La Resurrección del Señor

22 julio, 2023 – Espiritualidad digital

La paciencia de Dios

Siempre me ha asombrado ese Dios paciente, que deja crecer la cizaña junto con el trigo. Su campo, a los ojos de los hombres, no es, precisamente, modélico. ¿Quién es el dueño de este trigal? ¿No se da cuenta de que está lleno de cizaña? ¿Por qué no la arranca? ¿Es que ha olvidado su campo? ¿Por qué se matan los hombres? ¿Por qué se explota a niños y mujeres? ¿Por qué reinan la mentira, la violencia y la envidia? ¿De verdad queréis hacernos creer que existe un Dios? Si ese Dios del que habláis existiera, estas cosas no sucederían, Él no lo permitiría. A la vista de la propagación del mal, diremos que Dios no existe.

Dejadlos crecer juntos hasta la siega… Dios existe. Pero no es como vosotros lo imagináis. Dios permite. Dios espera. Dios sufre el mal, clavado en una Cruz, ahogado en cizaña y sembrado en un sepulcro como trigo.

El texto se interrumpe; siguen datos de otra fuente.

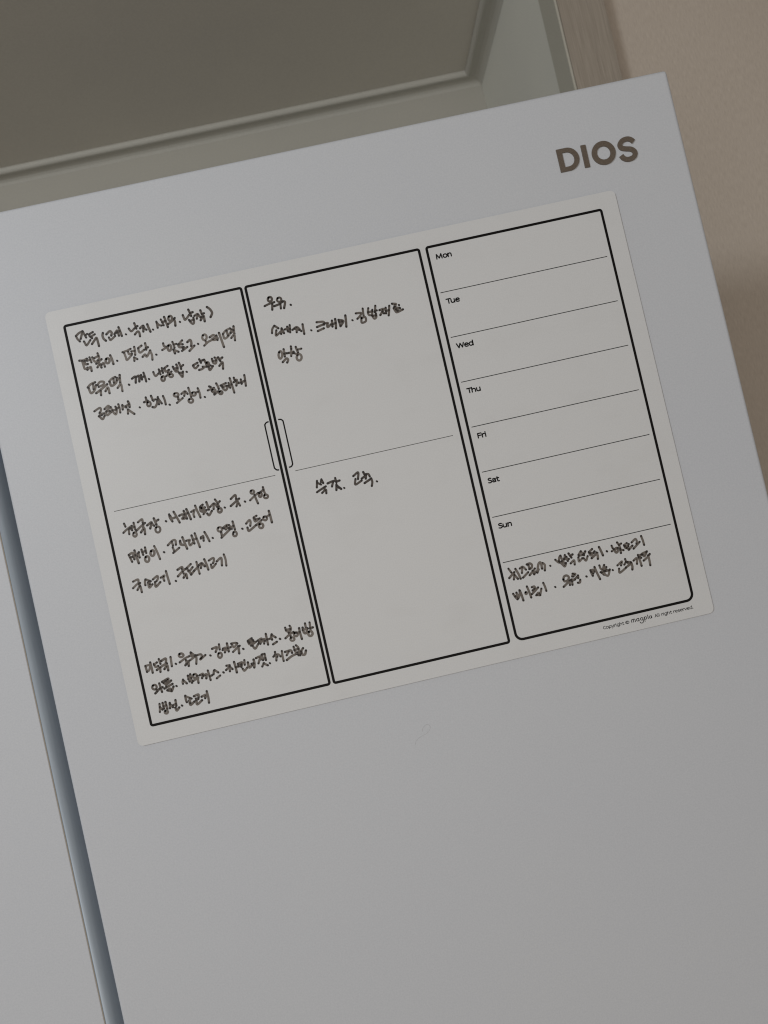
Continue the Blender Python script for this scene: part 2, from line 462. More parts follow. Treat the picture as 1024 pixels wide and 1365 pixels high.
ring = lambda r: [(399.1 + r*math.cos(i*math.pi/20), -27.0 + r*math.sin(i*math.pi/20)) for i in range(40)]
outline_prism('logo_letter', [ring(8.35), ring(4.75)], LD0, LD1, rdoor, M_logo)
sp_ = catmull([(421.4, -30.4), (419.6, -32.3), (416.9, -33.2), (413.6, -32.5), (411.5, -30.2), (412.2, -27.7), (415.0, -26.5), (418.3, -25.6), (420.4, -23.6), (420.3, -21.2), (418.2, -19.4), (414.6, -19.0), (411.9, -20.4), (410.7, -22.6)], 0.5)
Lf, Rt = [], []
for i, (x, y) in enumerate(sp_):
    a, b = sp_[max(0, i-1)], sp_[min(len(sp_)-1, i+1)]
    l = math.hypot(b[0]-a[0], b[1]-a[1]); tx, ty = (b[0]-a[0])/l, (b[1]-a[1])/l
    Lf.append((x-ty*1.65, y+tx*1.65)); Rt.append((x+ty*1.65, y-tx*1.65))
V, F = [], []
for (lx, ly), (rx, ry) in zip(Lf, Rt):
    V += [w(lx, ly, LD0)-org, w(rx, ry, LD0)-org, w(rx, ry, LD1)-org, w(lx, ly, LD1)-org]
for i in range(len(Lf)-1):
    a, b = 4*i, 4*i+4
    F += [(a, a+1, b+1, b), (a+1, a+2, b+2, b+1), (a+3, a, b, b+3)]
F += [(0, 1, 2, 3), (4*(len(Lf)-1)+3, 4*(len(Lf)-1)+2, 4*(len(Lf)-1)+1, 4*(len(Lf)-1))]
me = bpy.data.meshes.new('logo_letter'); me.from_pydata([tuple(v) for v in V], [], F); me.update()
b2 = bmesh.new(); b2.from_mesh(me); bmesh.ops.recalc_face_normals(b2, faces=b2.faces); b2.to_mesh(me); b2.free()
link('logo_letter', me, M_logo, rdoor)

# loose hair clinging to the door
hp = catmull([(187.4, 333.2), (187.7, 331.5), (189.0, 330.0), (191.3, 329.1), (193.1, 330.6), (192.4, 332.8), (189.6, 335.0), (186.3, 335.9), (183.6, 337.0), (181.4, 338.7), (180.6, 340.6)], 0.5)
horg = w(188, 334, 1.2)
bm = bmesh.new(); prev = None
for i, (x, y) in enumerate(hp):
    a, b = hp[max(0, i-1)], hp[min(len(hp)-1, i+1)]
    l = math.hypot(b[0]-a[0], b[1]-a[1]); nx, ny = -(b[1]-a[1])/l, (b[0]-a[0])/l
    ringv = [bm.verts.new(w(x + nx*0.045*math.cos(q), y + ny*0.045*math.cos(q), 1.18 + 0.045*math.sin(q)) - horg) for q in [k*math.pi/2 for k in range(4)]]
    if prev:
        for k in range(4): bm.faces.new((prev[k], prev[(k+1) % 4], ringv[(k+1) % 4], ringv[k]))
    prev = ringv
hair = link('hair_strand', bm, M_hair); hair.location = horg
tag(hair, 'thin curled grey hair clinging to the white door below the planner sheet', 'hair')

# ------------------------------------------------------------------ planner sheet
org = w(200, 150, 0.0)
board = tag(empty('whiteboard_sheet', org), 'white magnetic planner sheet with Korean handwriting stuck on the refrigerator door', 'whiteboard')
pts = round_rect(0, 0, 400, 299.4, (3.6,)*4)
bm = bmesh.new()
fr = [bm.verts.new(w(x, y, 0) - org) for x, y in pts]; bk = [bm.verts.new(w(x, y, 1.05) - org) for x, y in pts]
top = bm.faces.new(fr); n = len(pts)
for i in range(n):
    f = bm.faces.new((fr[i], bk[i], bk[(i+1) % n], fr[(i+1) % n])); f.material_index = 1
bmesh.ops.recalc_face_normals(bm, faces=bm.faces)
if top.normal.y > 0: bmesh.ops.reverse_faces(bm, faces=bm.faces)
link('writing_sheet', bm, [M_sheet, M_sheet_edge], board)
def stroke_part(name, path, width, material, closed=False, cap=True, d=-0.02):
    V, F, A = [], [], []
    ribbon(V, F, A, path, width, d, org, cap=cap, closed=closed)
    return flat(name, V, F, material, board)
for x0, x1, r in ((11.25, 133.4, (1.3,)*4), (136.5, 258.1, (1.3,)*4), (263.5, 387.8, (1.3, 1.3, 4.6, 4.6))):
    stroke_part('printed_frame', round_rect(x0, 11.7, x1, 287.6, r), 1.8, M_print, closed=True)
for x0, x1 in ((17.4, 128.4), (142.3, 252.3)):
    stroke_part('ruled_line', [(x0, 142.0), (x1, 142.0)], 0.42, M_print_thin, cap=False)
for k in range(7):
    y = 44.4 + 31.63*k
    stroke_part('ruled_line', [(266.0, y), (384.5, y)], 0.52, M_print, cap=False)
stroke_part('handle_bracket', catmull([(131.6, 105.4), (130.4, 105.6), (129.2, 106.6), (128.9, 108.4), (128.9, 122), (128.9, 135.6), (129.2, 137.4), (130.2, 138.6), (131.4, 138.9)], 0.4), 1.0, M_print)
stroke_part('handle_bracket', catmull([(138.9, 105.4), (140.2, 105.6), (141.3, 106.6), (141.6, 108.4), (141.6, 122), (141.6, 135.6), (141.3, 137.4), (140.3, 138.5), (139.0, 138.7)], 0.4), 1.0, M_print)
for k, (s, wd_) in enumerate((('Mon', 10.8), ('Tue', 9.0), ('Wed', 11.6), ('Thu', 9.4), ('Fri', 6.2), ('Sat', 7.6), ('Sun', 9.3))):
    text_mesh('day_label', s, 268.8, 21.45 + 31.63*k, wd_, 4.0, board, M_print, org, 0.88)
text_mesh('copyright_text', 'Copyright ©', 322.9, 293.75, 18.3, 2.3, board, M_print, org, 0.37)
text_mesh('copyright_text', 'All right reserved.', 359.2, 293.75, 27.3, 2.3, board, M_print, org, 0.37)
# rounded lower-case maker's mark between them
V, F, A = [], [], []
def mk(pts, sm=True): ribbon(V, F, A, catmull(pts, 0.15) if sm and len(pts) > 2 else catmull(pts, 0.3), 0.50, -0.02-0.004*(len(V) % 5), org)
X = 342.9; B = 293.5
def ring_(cx, cy, r, n=9): return [(cx + r*math.sin(k*2*math.pi/n), cy - r*math.cos(k*2*math.pi/n)) for k in range(n+1)]
mk([(X, B), (X, B-1.3), (X+.4, B-1.95), (X+.9, B-2.0), (X+1.25, B-1.4), (X+1.25, B)])
mk([(X+1.25, B-1.3), (X+1.6, B-1.95), (X+2.1, B-2.0), (X+2.5, B-1.4), (X+2.5, B)])
mk(ring_(X+4.3, B-.95, .85)); mk([(X+5.15, B-1.8), (X+5.15, B)])
mk(ring_(X+7.1, B-.95, .85)); mk([(X+7.95, B-1.5), (X+8.0, B+.2), (X+7.6, B+1.5), (X+6.7, B+1.85), (X+5.8, B+1.5), (X+5.6, B+.9)])
mk([(X+9.0, B-1.8), (X+9.0, B+1.3)]); mk(ring_(X+9.85, B-.95, .85))
mk([(X+11.6, B-2.6), (X+11.6, B)]); mk(ring_(X+13.2, B-.85, .8)); mk([(X+14.05, B-1.5), (X+14.1, B)])
flat('maker_mark', V, F, M_print, board)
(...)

Cuando llegue la siega diré a los segadores: arrancad primero la cizaña. Pero, cuando ese momento llegue, Dios querría que no quedase ya cizaña porque, merced a la sangre de su Hijo y a la entrega de los santos, toda ella se hubiera convertido en trigo.

(TOA16)

La mujer eucarística

Si yo pudiera, nombraría a María Magdalena patrona de todas las sacristanas que, en nuestras parroquias, preparan los altares, limpian los ornamentos y tienen siempre a mano el purificador más limpio para el santo Sacrificio. Porque María Magdalena es una mujer profundamente eucarística, adoradora de ese cuerpo que ella ungió y al que quiso abrazarse cuando lo vio resucitado. Ese diálogo entre la santa y Jesús junto al sepulcro desprende brillos de Eucaristía.

Dime dónde lo has puesto… Así los ojos, clavados en la Hostia, gritan a las sagradas especies, apariencia de pan. «Sé que tienes guardado a mi Amor, dime dónde lo has puesto».

María… Así, como a ella, te llama Jesús por tu nombre desde la Hostia, cuando el sacerdote la eleva tras la consagración.

No me retengas… Lo has devorado, y quisieras abrazarlo y retenerlo para que no se escape, pero Él, una vez más, pasados unos minutos, se te escurre y tendrás que esperar hasta la misa siguiente para abrazarlo de nuevo.

De tu cuerpo se marcha, pero en tu alma se queda. Ve a mis hermanos… Y tú vuelves de misa lleno de Cristo, mientras tu rostro, resplandeciente de alegría, grita: He visto al Señor.